J'ai entendu récemment M. Dassault sur France Inter affirmer que la défaite de 1940 était la faute des socialistes et du Front Populaire, qui avaient empêché la France d'avoir assez de chars d'assaut pour contrer l'offensive allemande.
Déjà, il me paraît étonnant qu'un homme condamné à deux ans de prison avec sursis pour corruption puisse avoir l'indécence d'ouvrir sa gueule sur des affaires morales, même s'il est sénateur, magnat de la presse et patron d'Industrie ("Merci Papa!"). Mais bon, dans notre époque de média-spectacle, plus rien n'est vraiment étonnant quand on aborde la décence morale.
Revenons maintenant à son accusation, qui n'a d'ailleurs rien de nouveau et a été maintes fois énoncée par les partis de Droite, bien heureux de faire ainsi oublier leur accointance avec Pétain et le régime collaborationiste de Vichy. Avant l'offensive de mai 1940, la Wehrmacht alignait à peu près 2 500 chars, Panzers I, II, III et IV et chars d'origine tchèque 35T et 38T. Excepté le PIV équipé d'un 75mm à canon court, ils sont armés au mieux d'un canon de 37mm (une simple mitrailleuse pour le PI, un canon de 20mm pour le PII). En face, les Français alignent à peu près le même nombre de blindés (et même le double si l'on compte les vieux FT17 datant de la Première Guerre Mondiale). Question qualité, certains sont supérieurs aux blindés allemands, que ce soit les 300 Somua S35 équipés d'un 47mm antichar très performant ou les 400 B1 bis qui n'avaient pas d'équivalent dans les PanzerDivisionen. Certes, ils avaient leur défaut (techniquement complexes, chef de char servant également le canon...) et les R35 ou H39 les accompagnant ne valaient sans doute pas grand chose. Comme les PI et PII.

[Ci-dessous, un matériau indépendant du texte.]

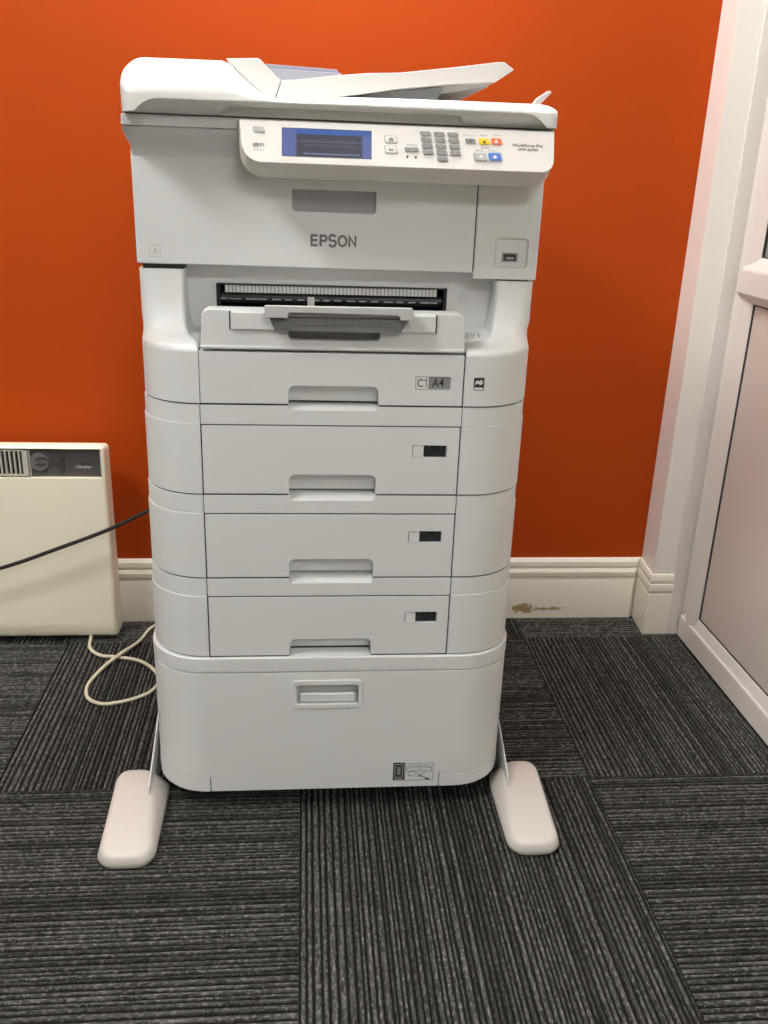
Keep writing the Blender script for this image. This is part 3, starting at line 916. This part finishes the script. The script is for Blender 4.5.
# keys
onface('power_key', slant(-0.0575, -0.0440, 1.0090, 1.0155), 0.0016, KEYL, 0.0004)
onface('power_light', rrect(-0.0640, -0.0615, 1.0120, 1.0145, 0.001, 3), 0.0008, LEDW)
onface('wireless_badge', rrect(-0.0580, -0.0500, 0.9925, 0.9965, 0.0019, 4), 0.0006, TEXTG)
lettering('lettering', 'Fi', -0.0490, -0.0440, 0.9927, 0.9963, 0, TEXTG, cp, 0.02, slope=lambda z: py(z) - 0.0004)
lettering('lettering', 'Wi', -0.0572, -0.0512, 0.9931, 0.9959, 0, PALE, cp, 0.0, slope=lambda z: py(z) - 0.0007)
lettering('lettering', 'Wi-Fi Direct', -0.0580, -0.0440, 0.9875, 0.9895, 0, KEYG, cp, 0.0, slope=py)
for (zc, ch) in ((1.0065, 'home'), (0.9945, 'back')):
    k = onface('screen_key', slant(0.1045, 0.1205, zc - 0.0046, zc + 0.0046), 0.0008, EMBOSS, 0.0003)
    onface('key_face', slant(0.1055, 0.1195, zc - 0.0036, zc + 0.0036), 0.0014, PANELW, 0.0003)
    onface('key_symbol', rpoly([(0.1095, zc - 0.002), (0.1160, zc - 0.002), (0.1160, zc + 0.0005), (0.1127, zc + 0.0025), (0.1095, zc + 0.0005)]) if ch == 'home'
           else rpoly([(0.1095, zc), (0.1120, zc + 0.002), (0.1120, zc + 0.0008), (0.1160, zc + 0.0008), (0.1160, zc - 0.0012), (0.1120, zc - 0.0012), (0.1120, zc - 0.002)]), 0.0017, KEYG, depth=0.001)
onface('status_key', slant(0.1300, 0.1475, 0.9930, 0.9982), 0.0018, KEYG, 0.0005)
lettering('lettering', 'i', 0.1385, 0.1393, 0.9943, 0.9970, 0, PALE, cp, 0.0, slope=lambda z: py(z) - 0.0016)
lettering('lettering', 'Status', 0.1325, 0.1455, 1.0000, 1.0022, 0, KEYG, cp, 0.0, slope=py)
onface('status_light', rrect(0.1322, 0.1345, 0.9855, 0.9882, 0.0004, 2), 0.0008, TEXTD)
onface('status_light', rrect(0.1428, 0.1451, 0.9853, 0.9880, 0.0004, 2), 0.0008, TEXTD)
names = [['1', '2', '3'], ['4', '5', '6'], ['7', '8', '9'], ['*', '0', '#']]
def keypad(xc, zc, ch):
    onface('number_key', slant(xc - 0.0068, xc + 0.0068, zc - 0.0026, zc + 0.0026, 0.0014), 0.0022, KEYG, 0.0006)
    lettering('lettering', ch, xc - 0.0010, xc + 0.0006, zc - 0.0013, zc + 0.0013, 0, EMBOSS, cp, 0.0, slope=lambda z: py(z) - 0.0020)
for r_ in range(4):
    for c_ in range(3):
        keypad(0.1560 + c_ * 0.0172 + r_ * 0.0012, 1.0148 - r_ * 0.0072, names[r_][c_])
keypad(0.1560 + 0.0172 + 0.0045, 1.0148 - 4 * 0.0072, 'C')
onface('interrupt_key', slant(0.2065, 0.2195, 1.0052, 1.0112), 0.0018, KEYG, 0.0005)
onface('reset_key', slant(0.2235, 0.2370, 1.0045, 1.0120), 0.0018, KEYY, 0.0005)
onface('stop_key', slant(0.2392, 0.2525, 1.0050, 1.0125), 0.0018, KEYO, 0.0005)
onface('key_symbol', rpoly([(0.2115, 1.0068), (0.2155, 1.0082), (0.2115, 1.0096)]), 0.0021, TEXTD, depth=0.0017)
onface('key_symbol', rpoly([(0.2285, 1.0065), (0.2325, 1.0065), (0.2305, 1.0098)]), 0.0021, TEXTD, depth=0.0017)
onface('key_symbol', rrect(0.2435, 0.2475, 1.0068, 1.0106, 0.0018, 4), 0.0021, PALE, depth=0.0017)
lettering('lettering', 'Interrupt', 0.2040, 0.2185, 1.0135, 1.0155, 0, KEYG, cp, 0.0, slope=py)
lettering('lettering', 'Reset', 0.2255, 0.2350, 1.0145, 1.0165, 0, KEYG, cp, 0.0, slope=py)
lettering('lettering', 'Stop', 0.2430, 0.2510, 1.0150, 1.0170, 0, KEYG, cp, 0.0, slope=py)
lettering('lettering', 'Start', 0.2270, 0.2380, 1.0000, 1.0020, 0, KEYG, cp, 0.0, slope=py)
lettering('lettering', 'B&W', 0.2200, 0.2290, 0.9970, 0.9988, 0, KEYG, cp, 0.0, slope=py)
lettering('lettering', 'Color', 0.2360, 0.2450, 0.9972, 0.9990, 0, KEYG, cp, 0.0, slope=py)
onface('start_surround', slant(0.2165, 0.2540, 0.9842, 0.9965, 0.004, 0.0015), 0.0006, EMBOSS)
onface('start_surround', slant(0.2172, 0.2533, 0.9849, 0.9958, 0.0036, 0.0015), 0.0009, PALE)
onface('start_key', slant(0.2180, 0.2345, 0.9858, 0.9950, 0.002, 0.0012), 0.0022, KEYL, 0.0006)
onface('start_key', slant(0.2360, 0.2522, 0.9860, 0.9952, 0.002, 0.0012), 0.0022, KEYB, 0.0006)
for xc in (0.2262, 0.2441):
    onface('key_symbol', rpoly([(xc - 0.003, 0.9905), (xc, 0.9880), (xc + 0.003, 0.9905), (xc, 0.9930)]), 0.0025, PALE, depth=0.002)
lettering('lettering', 'WorkForce Pro', 0.2665, 0.3055, 1.0035, 1.0072, 0, TEXTG, cp, 0.035, slope=py, shear=0.2)
lettering('lettering', 'WF-6590', 0.2735, 0.2995, 0.9988, 1.0022, 0, TEXTG, cp, 0.035, slope=py, shear=0.2)

# ---- lid with document feeder
ZB = 1.0275
top = [(-0.2205, 1.054)] + [(-0.1915 - 0.029 * math.cos(R(a)), 1.0615 + 0.0300 * math.sin(R(a))) for a in range(0, 91, 10)] + [(-0.165, 1.0917), (-0.140, 1.0918), (-0.115, 1.0919), (-0.097, 1.0920), (-0.088, 1.0890),
       (-0.078, 1.0800), (-0.066, 1.0690), (-0.052, 1.0590), (-0.036, 1.0515), (-0.020, 1.0485), (0.000, 1.0490), (0.030, 1.0530), (0.060, 1.0560), (0.120, 1.0570), (0.170, 1.0573), (0.220, 1.0575), (0.300, 1.0575),
       (0.310, 1.0572), (0.318, 1.0558), (0.324, 1.0532), (0.328, 1.0498), (0.3295, 1.0460)]
LX0, LX1 = -0.2205, 0.3295
LXC = (LX0 + LX1) / 2; LXW = (LX1 - LX0) / 2
def lidring(y, zb, k, d):
    zm = 1.0435
    sc = 1 - d / LXW
    def low(x):                                   # front underside sweeps down to the corners
        t = min(1.0, (LXW - abs(x - LXC)) / 0.030)
        t = t * (2 - t)
        return ZB + (zb - ZB) * t
    o = []
    for (x, z) in top:
        o.append((LXC + (x - LXC) * sc, y, max(zm + (z - zm) * k, low(x) + 0.0006)))
    for i in range(33):
        u = i / 32
        u = 0.5 - 0.5 * math.cos(math.pi * u)
        x = LX1 + (LX0 - LX1) * u
        o.append((LXC + (x - LXC) * sc, y, low(x)))
    return o
rings = [lidring(-0.0520, 1.0428, 0.10, 0.0200), lidring(-0.0505, 1.0418, 0.24, 0.0130), lidring(-0.0465, 1.0395, 0.42, 0.0080), lidring(-0.0405, 1.0363, 0.60, 0.0045),
         lidring(-0.0320, 1.0325, 0.77, 0.0020), lidring(-0.0210, 1.0290, 0.91, 0.0006), lidring(-0.0060, ZB, 0.985, 0), lidring(0.012, ZB, 1.0, 0), lidring(0.43, ZB, 1.0, 0)]
lid = obj('scanner_lid', loft(bmesh.new(), rings), LIDW, PR, smooth=33)
cut(lid, P(rpoly([(-0.126, 1.015), (0.220, 1.015), (0.200, 1.0388, 0.008), (-0.088, 1.0382, 0.008)]), 'xz', -0.07, -0.0130))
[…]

La défaite n'est donc pas lié tant aux matériels qu'aux doctrines. Comme souvent au cours de notre histoire, nos chefs militaires avaient une guerre de retard, et s'attendaient à refaire 14-18. Et même si un visionnaire comme de Gaulle avait prédit les formes de combat futur, seuls les Allemands suivirent les doctrines de Guderian et appliquérent la Bitzkrieg, la Guerre-éclair.
La Guerre était-elle perdue d'avance? AMHA, probablement pas. Mais ce sont nos officiers généraux qui l'ont perdu. Et oui, M. Dassault, pour l'Histoire, révisez un peu, ça vous évitera peut-être de proférer ce style de conneries.
Oh, et à ceux qui disent que les soldats français se sont lâchement enfuis face aux nazis: en 6 semaines, l'Armée Française compte 120 000 morts, des taux de pertes comparable aux plus grandes batailles de la Grande Guerre.